— begin DATASET EXTRACT —
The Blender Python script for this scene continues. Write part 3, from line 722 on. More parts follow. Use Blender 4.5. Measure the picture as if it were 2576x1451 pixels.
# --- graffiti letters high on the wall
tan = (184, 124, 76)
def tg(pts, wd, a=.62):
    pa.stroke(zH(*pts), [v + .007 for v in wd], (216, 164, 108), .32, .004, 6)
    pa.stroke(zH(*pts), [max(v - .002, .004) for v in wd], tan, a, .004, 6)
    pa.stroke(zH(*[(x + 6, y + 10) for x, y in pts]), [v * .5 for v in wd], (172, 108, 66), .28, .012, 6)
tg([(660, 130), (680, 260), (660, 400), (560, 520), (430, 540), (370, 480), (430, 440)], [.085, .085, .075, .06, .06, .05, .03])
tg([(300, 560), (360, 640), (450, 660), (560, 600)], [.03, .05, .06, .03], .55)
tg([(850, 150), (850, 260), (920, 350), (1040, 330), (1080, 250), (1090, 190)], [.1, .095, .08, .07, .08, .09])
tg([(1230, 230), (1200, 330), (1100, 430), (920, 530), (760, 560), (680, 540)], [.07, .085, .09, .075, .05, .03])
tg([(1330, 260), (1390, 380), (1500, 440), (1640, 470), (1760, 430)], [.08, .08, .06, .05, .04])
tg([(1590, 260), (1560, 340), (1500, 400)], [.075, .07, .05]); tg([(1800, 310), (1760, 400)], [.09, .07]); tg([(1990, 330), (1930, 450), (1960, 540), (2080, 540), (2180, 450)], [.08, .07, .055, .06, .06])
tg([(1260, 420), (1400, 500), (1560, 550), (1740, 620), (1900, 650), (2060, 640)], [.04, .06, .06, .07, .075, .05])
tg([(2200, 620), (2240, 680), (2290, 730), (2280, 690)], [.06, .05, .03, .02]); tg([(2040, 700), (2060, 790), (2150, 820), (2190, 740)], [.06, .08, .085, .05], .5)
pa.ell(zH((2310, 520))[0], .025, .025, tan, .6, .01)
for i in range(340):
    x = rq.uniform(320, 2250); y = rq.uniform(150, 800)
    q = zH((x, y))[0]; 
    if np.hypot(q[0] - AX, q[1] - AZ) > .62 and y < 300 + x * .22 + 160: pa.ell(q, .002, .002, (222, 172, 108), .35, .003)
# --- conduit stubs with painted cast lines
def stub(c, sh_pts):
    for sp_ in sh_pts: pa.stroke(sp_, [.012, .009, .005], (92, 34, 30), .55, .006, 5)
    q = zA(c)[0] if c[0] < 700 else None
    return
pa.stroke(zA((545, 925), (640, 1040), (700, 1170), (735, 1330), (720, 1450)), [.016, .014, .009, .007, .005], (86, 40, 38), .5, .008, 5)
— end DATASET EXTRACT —
▶ **GOAL**
Quote each line of the data above exactly as written.

▶ **COMPLETE ANSWER**
The Blender Python script for this scene continues. Write part 3, from line 722 on. More parts follow. Use Blender 4.5. Measure the picture as if it were 2576x1451 pixels.
# --- graffiti letters high on the wall
tan = (184, 124, 76)
def tg(pts, wd, a=.62):
    pa.stroke(zH(*pts), [v + .007 for v in wd], (216, 164, 108), .32, .004, 6)
    pa.stroke(zH(*pts), [max(v - .002, .004) for v in wd], tan, a, .004, 6)
    pa.stroke(zH(*[(x + 6, y + 10) for x, y in pts]), [v * .5 for v in wd], (172, 108, 66), .28, .012, 6)
tg([(660, 130), (680, 260), (660, 400), (560, 520), (430, 540), (370, 480), (430, 440)], [.085, .085, .075, .06, .06, .05, .03])
tg([(300, 560), (360, 640), (450, 660), (560, 600)], [.03, .05, .06, .03], .55)
tg([(850, 150), (850, 260), (920, 350), (1040, 330), (1080, 250), (1090, 190)], [.1, .095, .08, .07, .08, .09])
tg([(1230, 230), (1200, 330), (1100, 430), (920, 530), (760, 560), (680, 540)], [.07, .085, .09, .075, .05, .03])
tg([(1330, 260), (1390, 380), (1500, 440), (1640, 470), (1760, 430)], [.08, .08, .06, .05, .04])
tg([(1590, 260), (1560, 340), (1500, 400)], [.075, .07, .05]); tg([(1800, 310), (1760, 400)], [.09, .07]); tg([(1990, 330), (1930, 450), (1960, 540), (2080, 540), (2180, 450)], [.08, .07, .055, .06, .06])
tg([(1260, 420), (1400, 500), (1560, 550), (1740, 620), (1900, 650), (2060, 640)], [.04, .06, .06, .07, .075, .05])
tg([(2200, 620), (2240, 680), (2290, 730), (2280, 690)], [.06, .05, .03, .02]); tg([(2040, 700), (2060, 790), (2150, 820), (2190, 740)], [.06, .08, .085, .05], .5)
pa.ell(zH((2310, 520))[0], .025, .025, tan, .6, .01)
for i in range(340):
    x = rq.uniform(320, 2250); y = rq.uniform(150, 800)
    q = zH((x, y))[0]; 
    if np.hypot(q[0] - AX, q[1] - AZ) > .62 and y < 300 + x * .22 + 160: pa.ell(q, .002, .002, (222, 172, 108), .35, .003)
# --- conduit stubs with painted cast lines
def stub(c, sh_pts):
    for sp_ in sh_pts: pa.stroke(sp_, [.012, .009, .005], (92, 34, 30), .55, .006, 5)
    q = zA(c)[0] if c[0] < 700 else None
    return
pa.stroke(zA((545, 925), (640, 1040), (700, 1170), (735, 1330), (720, 1450)), [.016, .014, .009, .007, .005], (86, 40, 38), .5, .008, 5)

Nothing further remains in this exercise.